Jingjing Qing came to Georgia Southern from the Materials Research Center at Missouri University of Science and Technology. She is a metallurgist with expertise in cast iron solidification, ferrous metallography, and materials characterization using electron microscopies. An assistant professor in the Department of Manufacturing Engineering, Dr. Qing is married to and collaborates in her research with Mingzhi Xu, assistant professor in the Department of Mechanical Engineering at Georgia Southern. Together, they have established a Georgia Southern student chapter of the American Foundry Society (AFS) and a lab in the new Engineering and Research Building.
Even before making her way to Georgia Southern, Qing won research funding from several manufacturing companies such as Spirit Aerosystems, Caterpillar, Nucor Steel, North American Stainless Steel; and the Ductile Iron Society. She also published in high-impact journals and won two AFS Best Paper Awards. Qing and Xu continue to impress at Georgia Southern in their publications, external research funding – and in receiving the prestigious AFS Howard F. Taylor Award, to recognize the paper presented at the 2020 Metalcasting Congress that has the greatest long-range technical significance in the field of cast metals technology: Structure of Spheroidal Graphite Nuclei and Spheroidizing Mechanism of Graphite in Mg-Treated Ductile Iron.
In this research, funded by Ductile Iron Society, atom probe tomography (APT) with high sensitivity and spatial resolution was applied to study the elemental distributions in graphite to better understand spheroidization of graphite in the ductile irons. Compositional analysis was performed at the graphite/matrix interface and graphite/nuclei interface using APT and energy dispersive X-ray (EDX). Distributions of various alloying elements at interfaces were obtained. Compositional gradients were observed at both the graphite/liquid interface and the graphite/nuclei interface. The graphite/nuclei interface was shown to be semi-coherent/incoherent using the transmission electron microscopy, with a high density of crystallographic defects and high curvatures in the graphite basal planes growing off the nuclei. Intercalation of large nodulizing elements within and in between the graphite basal planes was proposed to account for the spherical morphology of the graphite in ductile irons.
Another study that received good recognition was on the solidification of ductile irons. Qing performed an interrupted solidification experiment to retain structures at various stages of ductile iron solidifications. Austenite engulfment of spheroidal graphite particles occurred after independent nucleation of the two phases. She used a scanning electron microscopy (SEM) equipped with EDX and Auto Feature Analysis (AFA) software to perform the statistical analysis on size, morphology and distribution of the graphite particles to advance the understanding of graphite growth kinetics. The spheroidal graphite particles were extracted, and their growth features revealed the staged growth mechanism of the spheroidal graphite particles in the ductile iron. Thin film specimens of ~100nm thick were extracted from the spheroidal graphite particles for internal structure examinations using the Transmission Electron Microscopy (TEM). Crystal structure of the graphite was characterized based on the diffraction patterns. The curvature accommodation models with various crystallographic defects in the spheroidal graphite particle were generated in this study.

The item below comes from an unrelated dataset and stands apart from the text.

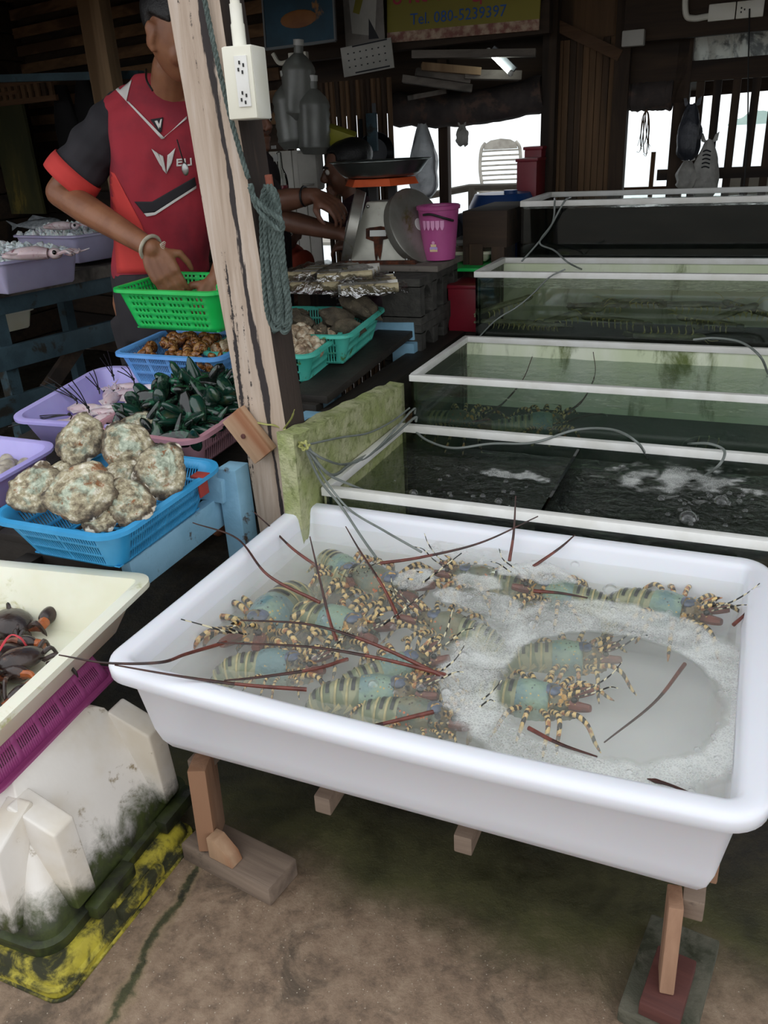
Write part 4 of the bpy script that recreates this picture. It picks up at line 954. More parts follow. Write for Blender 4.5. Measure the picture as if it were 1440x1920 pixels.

Another recently funded research was to advance the theory of nucleation of spheroidal graphite in the ductile iron. Qing used high resolution TEM to study the elemental distribution, crystal structure, and interface coherency of complex nuclei made of different compounds in spheroidal graphite. The spheroidal graphite nuclei were differentiated as the complex compound was made of oxide, nitride and sulfide. Atomic resolution images at various interfaces clearly displayed the highly defective graphite crystal structures. Thermodynamic calculations were successfully applied to understand the formation sequence of the different compounds in the complex nuclei. Nanoparticles of complex chemistry as the transition products were observed, which may contribute to the curvature accommodation of the graphite basal planes. The instability of these transition compounds can explain the inoculation fade phenomenon during the cast iron productions.
In a project collaborated with Spirit AeroSystems, Qing studied the solid silver embrittlement of the Ti 6-2-4-2 alloy. Experiments were conducted to track the lifetime of Ti 6-2-4-2 specimens subjected to various levels of tensile load at different elevated service temperatures when silver was in contact with the specimens. Effects of the contact pressure between silver and Ti alloy was evaluated. Interannual fracture characteristics near the Ag contact area in the Ti alloy was revealed with the SEM, indicating decohesion of the grain boundaries. Microvoids observed in the area away from silver contact side on the fracture surface indicate ductile failure of the alloy. Silver was found on the fracture surface primarily due to the diffusion of silver along the grain boundary.
Qing is currently collaborating with Duramatic Products to optimize the Austenite tempering process for manufacturing lawn mower blades.